Sometimes I am completely dumbfounded by an issue that seems to afflict many of our prospects and clients.

We are called in to help a company (back) on an innovative track. Often because the current product line is past its prime and/or competitors appear to be somehow more agile in digitisation, big data, agile development, or other recent methods or technologies.

When it comes to finding meeting or workshop dates, however, no one appears to have any free time in their calendars.

Companies working like that are doomed.

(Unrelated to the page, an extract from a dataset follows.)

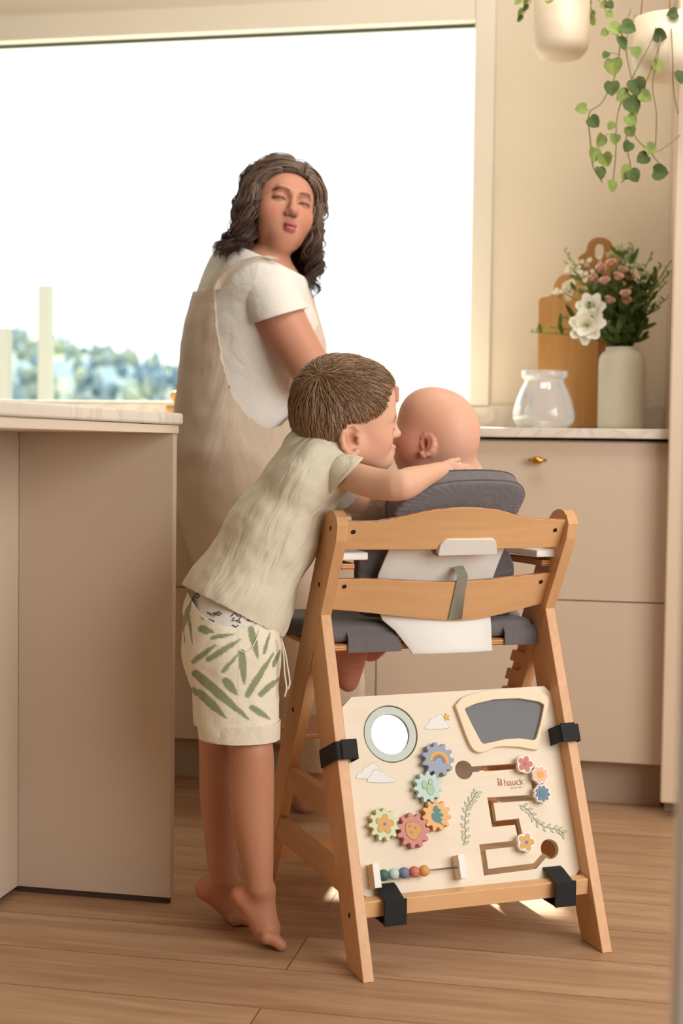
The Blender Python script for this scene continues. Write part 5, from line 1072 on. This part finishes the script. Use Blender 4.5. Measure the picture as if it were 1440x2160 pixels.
# wooden mortar with its pestle, half hidden by the woman
mcx = yat(385, 890, 3.62); mcx[2] = CT; lw_ = wood('pale_wood', (232, 186, 120), Z_, 40, .08, .4)
g = G(); g.lathe(mcx, [(.002, 0), (.036, 0), (.040, .008), (.044, .03), (.047, .052), (.043, .052), (.038, .02), (.002, .012)], 40); mo = g.make('mortar', lw_, None, smooth=True); tag(mo, 'pale wooden mortar on the worktop beside the woman', 'mortar')
a, b = yat(362, 828, 3.62), yat(392, 862, 3.62); pe = G(); pe.tube(smooth_path([a, a+(b-a)*.3, a+(b-a)*.7, b, b+(b-a)*.35], 4), [.013]+[.0135]*3+[.013]*3+[.010]*5+[.008]*4+[.009], 16)
pe = G(); pth = smooth_path([a, a+(b-a)*.3, a+(b-a)*.7, b, b+(b-a)*.3], 4); pe.tube(pth, list(np.interp(np.linspace(0, 1, len(pth)), [0, .08, .3, .7, 1], [.006, .0135, .014, .009, .012])), 16); po = pe.make('pestle', lw_, None, smooth=True); tag(po, 'pale wooden pestle leaning in the mortar', 'pestle')
# cream pot just above the boy's hair
cc0 = yat(770, 900, 3.72); cc0[2] = CT; g = G(); cream = mat('cream_glaze', (240, 232, 216), .4)
ztop = yat(765, 744, 3.72)[2]-CT
g.lathe(cc0, [(.002, 0), (.07, 0), (.078, .01), (.080, ztop*.55), (.074, ztop*.75), (.055, ztop*.9), (.03, ztop*.98), (.002, ztop)], 40); cpt = g.make('lidded_pot', cream, None, smooth=True); tag(cpt, 'pale rounded pot on the worktop, its top just above the boy\'s hair', 'pot')

# ---------------------------------------------------------------- bouquet
rn = random.Random(4)
stemm = mat('stem_green', (96, 116, 52), .6); leafm = mat('leaf_green', (84, 108, 44), .55, noise_amt=.25, noise_scale=60); leafl = mat('leaf_light_green', (150, 168, 84), .55, noise_amt=.2, noise_scale=60)
pinkm = mat('petal_pink', (248, 208, 190), .7); whitem = mat('petal_white', (244, 240, 224), .7, sss=.0); yelm = mat('floret_yellow', (230, 196, 80), .7); sedm = mat('sedum_green', (196, 206, 150), .7)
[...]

Not because I think a “culture of meetings” is a problem (as a matter of fact it often tends to be), but because of simple math: Queuing follows a mathematical scheme called a Poisson process, which – in short – determines that at a planned utilisation rate of 99% of your time and an uneven distribution of issues arising, 98.1 issues may have to wait.

Now software development and innovation processes tend to be rather unsteady. Much like motorway traffic or call center queues more commonly described by a Poisson process. There are times when an unexpected number of issues arises. Other days are quiet, things go well and nothing unusual happens.

If you are planning your time at a high average utilisation rate, chances are, many relevant decisions will never be made in a reasonable timeframe. Obviously you can reprioritise – being a manager after all – but then the more mundane daily work will never get done, clogging the system further.

Bottom line: if you want to get some innovation delivered, make sure you plan ideally around 70% of your time. Never more than 85%. At this rate you may even find time for that workshop with us, leapfrogging your 100+ % busy competition even further.